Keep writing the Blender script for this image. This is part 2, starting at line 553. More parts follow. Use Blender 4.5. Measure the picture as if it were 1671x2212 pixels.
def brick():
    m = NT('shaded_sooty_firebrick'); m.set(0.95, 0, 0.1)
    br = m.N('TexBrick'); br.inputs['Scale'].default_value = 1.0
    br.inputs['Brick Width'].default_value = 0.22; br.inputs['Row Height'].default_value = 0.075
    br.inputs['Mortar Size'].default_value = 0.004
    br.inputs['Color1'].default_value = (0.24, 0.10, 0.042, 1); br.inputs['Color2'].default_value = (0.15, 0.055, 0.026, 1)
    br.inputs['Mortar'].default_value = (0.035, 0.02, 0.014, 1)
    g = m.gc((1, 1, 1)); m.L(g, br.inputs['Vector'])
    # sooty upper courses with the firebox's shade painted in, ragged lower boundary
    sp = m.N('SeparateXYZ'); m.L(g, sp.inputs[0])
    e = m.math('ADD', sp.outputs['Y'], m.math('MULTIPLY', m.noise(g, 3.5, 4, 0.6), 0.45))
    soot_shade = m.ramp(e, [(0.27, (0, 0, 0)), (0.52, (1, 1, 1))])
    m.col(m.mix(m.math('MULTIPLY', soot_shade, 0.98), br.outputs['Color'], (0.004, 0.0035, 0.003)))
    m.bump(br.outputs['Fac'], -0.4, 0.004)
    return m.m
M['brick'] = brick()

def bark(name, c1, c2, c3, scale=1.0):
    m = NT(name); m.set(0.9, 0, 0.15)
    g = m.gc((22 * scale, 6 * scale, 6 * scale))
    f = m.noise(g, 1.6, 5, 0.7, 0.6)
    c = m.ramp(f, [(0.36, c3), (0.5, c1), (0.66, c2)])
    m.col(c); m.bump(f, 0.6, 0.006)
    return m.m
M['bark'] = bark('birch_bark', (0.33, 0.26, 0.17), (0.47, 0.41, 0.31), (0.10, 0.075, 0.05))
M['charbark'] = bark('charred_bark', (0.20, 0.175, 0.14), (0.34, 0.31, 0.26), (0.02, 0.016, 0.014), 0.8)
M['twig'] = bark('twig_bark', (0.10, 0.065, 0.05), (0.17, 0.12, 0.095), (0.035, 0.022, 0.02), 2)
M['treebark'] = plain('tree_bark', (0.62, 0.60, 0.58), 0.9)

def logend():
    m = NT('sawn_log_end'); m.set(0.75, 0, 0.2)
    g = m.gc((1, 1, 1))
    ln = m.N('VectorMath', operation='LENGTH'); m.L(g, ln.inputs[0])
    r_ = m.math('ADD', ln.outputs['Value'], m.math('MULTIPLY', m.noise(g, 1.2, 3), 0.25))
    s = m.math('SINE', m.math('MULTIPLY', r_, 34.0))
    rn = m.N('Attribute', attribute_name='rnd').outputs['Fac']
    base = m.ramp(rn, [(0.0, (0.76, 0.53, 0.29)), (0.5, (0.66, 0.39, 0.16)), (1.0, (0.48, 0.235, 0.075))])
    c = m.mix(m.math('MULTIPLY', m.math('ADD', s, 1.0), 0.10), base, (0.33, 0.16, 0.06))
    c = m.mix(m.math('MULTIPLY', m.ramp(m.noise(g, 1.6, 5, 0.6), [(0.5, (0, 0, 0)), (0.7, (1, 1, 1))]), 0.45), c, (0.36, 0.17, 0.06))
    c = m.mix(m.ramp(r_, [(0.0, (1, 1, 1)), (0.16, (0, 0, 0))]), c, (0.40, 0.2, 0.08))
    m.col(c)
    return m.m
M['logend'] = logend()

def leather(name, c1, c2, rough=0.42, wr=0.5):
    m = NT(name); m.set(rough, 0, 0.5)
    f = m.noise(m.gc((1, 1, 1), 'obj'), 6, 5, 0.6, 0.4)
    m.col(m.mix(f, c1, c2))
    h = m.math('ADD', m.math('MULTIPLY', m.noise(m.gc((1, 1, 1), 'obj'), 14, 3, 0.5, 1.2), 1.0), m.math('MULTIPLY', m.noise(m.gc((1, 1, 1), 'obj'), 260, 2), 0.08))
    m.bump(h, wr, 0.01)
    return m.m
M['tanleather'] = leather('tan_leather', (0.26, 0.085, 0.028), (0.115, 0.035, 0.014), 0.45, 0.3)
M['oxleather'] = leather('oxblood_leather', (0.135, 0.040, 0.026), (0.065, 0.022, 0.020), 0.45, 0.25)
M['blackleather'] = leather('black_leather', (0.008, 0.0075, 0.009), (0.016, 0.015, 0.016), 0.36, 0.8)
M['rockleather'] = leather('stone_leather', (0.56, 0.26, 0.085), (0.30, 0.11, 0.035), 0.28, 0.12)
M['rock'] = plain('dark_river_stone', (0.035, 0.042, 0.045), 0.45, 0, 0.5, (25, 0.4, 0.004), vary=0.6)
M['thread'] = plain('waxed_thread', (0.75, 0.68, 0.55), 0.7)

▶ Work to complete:
Retype the listing. Match it exactly.

▶ Written answer:
Keep writing the Blender script for this image. This is part 2, starting at line 553. More parts follow. Use Blender 4.5. Measure the picture as if it were 1671x2212 pixels.
def brick():
    m = NT('shaded_sooty_firebrick'); m.set(0.95, 0, 0.1)
    br = m.N('TexBrick'); br.inputs['Scale'].default_value = 1.0
    br.inputs['Brick Width'].default_value = 0.22; br.inputs['Row Height'].default_value = 0.075
    br.inputs['Mortar Size'].default_value = 0.004
    br.inputs['Color1'].default_value = (0.24, 0.10, 0.042, 1); br.inputs['Color2'].default_value = (0.15, 0.055, 0.026, 1)
    br.inputs['Mortar'].default_value = (0.035, 0.02, 0.014, 1)
    g = m.gc((1, 1, 1)); m.L(g, br.inputs['Vector'])
    # sooty upper courses with the firebox's shade painted in, ragged lower boundary
    sp = m.N('SeparateXYZ'); m.L(g, sp.inputs[0])
    e = m.math('ADD', sp.outputs['Y'], m.math('MULTIPLY', m.noise(g, 3.5, 4, 0.6), 0.45))
    soot_shade = m.ramp(e, [(0.27, (0, 0, 0)), (0.52, (1, 1, 1))])
    m.col(m.mix(m.math('MULTIPLY', soot_shade, 0.98), br.outputs['Color'], (0.004, 0.0035, 0.003)))
    m.bump(br.outputs['Fac'], -0.4, 0.004)
    return m.m
M['brick'] = brick()

def bark(name, c1, c2, c3, scale=1.0):
    m = NT(name); m.set(0.9, 0, 0.15)
    g = m.gc((22 * scale, 6 * scale, 6 * scale))
    f = m.noise(g, 1.6, 5, 0.7, 0.6)
    c = m.ramp(f, [(0.36, c3), (0.5, c1), (0.66, c2)])
    m.col(c); m.bump(f, 0.6, 0.006)
    return m.m
M['bark'] = bark('birch_bark', (0.33, 0.26, 0.17), (0.47, 0.41, 0.31), (0.10, 0.075, 0.05))
M['charbark'] = bark('charred_bark', (0.20, 0.175, 0.14), (0.34, 0.31, 0.26), (0.02, 0.016, 0.014), 0.8)
M['twig'] = bark('twig_bark', (0.10, 0.065, 0.05), (0.17, 0.12, 0.095), (0.035, 0.022, 0.02), 2)
M['treebark'] = plain('tree_bark', (0.62, 0.60, 0.58), 0.9)

def logend():
    m = NT('sawn_log_end'); m.set(0.75, 0, 0.2)
    g = m.gc((1, 1, 1))
    ln = m.N('VectorMath', operation='LENGTH'); m.L(g, ln.inputs[0])
    r_ = m.math('ADD', ln.outputs['Value'], m.math('MULTIPLY', m.noise(g, 1.2, 3), 0.25))
    s = m.math('SINE', m.math('MULTIPLY', r_, 34.0))
    rn = m.N('Attribute', attribute_name='rnd').outputs['Fac']
    base = m.ramp(rn, [(0.0, (0.76, 0.53, 0.29)), (0.5, (0.66, 0.39, 0.16)), (1.0, (0.48, 0.235, 0.075))])
    c = m.mix(m.math('MULTIPLY', m.math('ADD', s, 1.0), 0.10), base, (0.33, 0.16, 0.06))
    c = m.mix(m.math('MULTIPLY', m.ramp(m.noise(g, 1.6, 5, 0.6), [(0.5, (0, 0, 0)), (0.7, (1, 1, 1))]), 0.45), c, (0.36, 0.17, 0.06))
    c = m.mix(m.ramp(r_, [(0.0, (1, 1, 1)), (0.16, (0, 0, 0))]), c, (0.40, 0.2, 0.08))
    m.col(c)
    return m.m
M['logend'] = logend()

def leather(name, c1, c2, rough=0.42, wr=0.5):
    m = NT(name); m.set(rough, 0, 0.5)
    f = m.noise(m.gc((1, 1, 1), 'obj'), 6, 5, 0.6, 0.4)
    m.col(m.mix(f, c1, c2))
    h = m.math('ADD', m.math('MULTIPLY', m.noise(m.gc((1, 1, 1), 'obj'), 14, 3, 0.5, 1.2), 1.0), m.math('MULTIPLY', m.noise(m.gc((1, 1, 1), 'obj'), 260, 2), 0.08))
    m.bump(h, wr, 0.01)
    return m.m
M['tanleather'] = leather('tan_leather', (0.26, 0.085, 0.028), (0.115, 0.035, 0.014), 0.45, 0.3)
M['oxleather'] = leather('oxblood_leather', (0.135, 0.040, 0.026), (0.065, 0.022, 0.020), 0.45, 0.25)
M['blackleather'] = leather('black_leather', (0.008, 0.0075, 0.009), (0.016, 0.015, 0.016), 0.36, 0.8)
M['rockleather'] = leather('stone_leather', (0.56, 0.26, 0.085), (0.30, 0.11, 0.035), 0.28, 0.12)
M['rock'] = plain('dark_river_stone', (0.035, 0.042, 0.045), 0.45, 0, 0.5, (25, 0.4, 0.004), vary=0.6)
M['thread'] = plain('waxed_thread', (0.75, 0.68, 0.55), 0.7)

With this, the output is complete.